In an April 15, 1927 letter to Vincent Starrett, fellow horror fiction writer Frank Belknap Long, Jr. recommended the work of an author largely unknown outside the insular world of pulp magazines like Weird Tales. “Howard Lovecraft says (writes) that he has sent you several tales,” wrote Long. “His best stories are really immense! Not in Poe, Bierce, or M.R. James have I found such an abundance of sheer spiritual horror. He writes of great bat-winged things from outer space that brood over this and other worlds–he doesn’t secure his astounding effects by applying the conventional pinch of salt to open wounds. His methods are restrained and genuine. He works up his unhallowed atmosphere slowly until his prose fairly glitters with the light that never was – witch-fires glow on every page…”
Although H.P. Lovecraft (1890–1937) had only one book (The Shadow Over Innsmouth, 1936) published in his lifetime, the Providence, Rhode Island born author of weird fiction doggedly submitted his work to various publishers and suffered numerous rejections. In a series of five letters written in 1927–1928 to Starrett, an occasional writer of weird tales destined to be best remembered as a noted Sherlock Holmes scholar, Lovecraft candidly discussed his “sadly uneven” fiction and noted his chief literary influences (see image 1 – Dec. 6, 1927). A prodigious correspondent with other writers in the genre and its fans, Lovecraft was saved from literary obscurity by August Derleth (1909–1971), a precocious teenager when he first began corresponding with the author in the mid-1920s. Soon after Lovecraft’s untimely death in 1937, Derleth with friend Donald Wandrei (1908–1987) founded Arkham House in Sauk City, Wisconsin to collect and publish his writings. The publisher’s initial offering, The Outsider and Others (1939), was limited to 1200 copies and sold poorly. Today, the book is highly prized by collectors as are all Arkham House editions of Lovecraft’s work. The Lilly Library holds many Arkham House first editions including those pictured: Beyond the Wall of Sleep (1943), The Dunwich Horror and Others (1963), and Dagon and Other Macabre Tales (1965).

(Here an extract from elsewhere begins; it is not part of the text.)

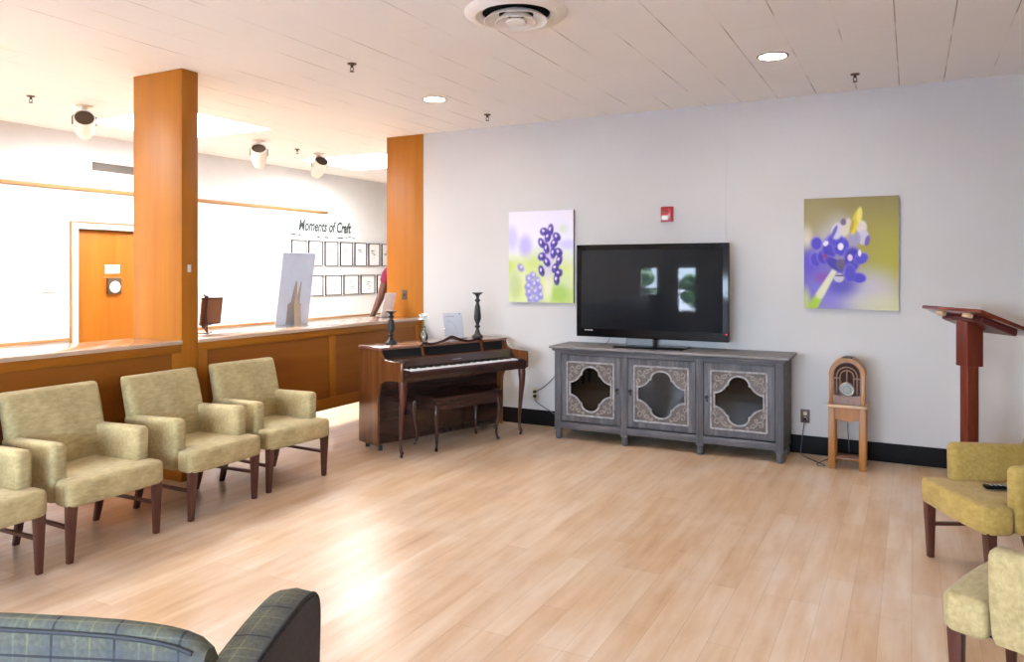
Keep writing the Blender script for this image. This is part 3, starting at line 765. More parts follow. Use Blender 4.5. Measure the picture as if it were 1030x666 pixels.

In addition to numerous monographs by and about Lovecraft accessible through IUCAT, the Lilly Library is home to manuscript collections of interest to the study of the writer Stephen King has identified as “the twentieth century’s greatest practitioner of the classic horror tale.” The Starrett mss. contains the above cited correspondence while the Derleth mss. II features the Wisconsin writer’s thoughts on Arkham House. The Mosig mss., the letters and papers of academic Dirk Walter Mosig, chronicle his editorship of the Lovecraftian review, The Miskatonic, and features detailed correspondence with two of Lovecraft’s biographers, L. Sprague de Camp (Lovecraft: A Biography, 1975) and the aforementioned Frank Belknap Long, Jr. (Howard Phillips Lovecraft: Dreamer on the Nightside, 1975).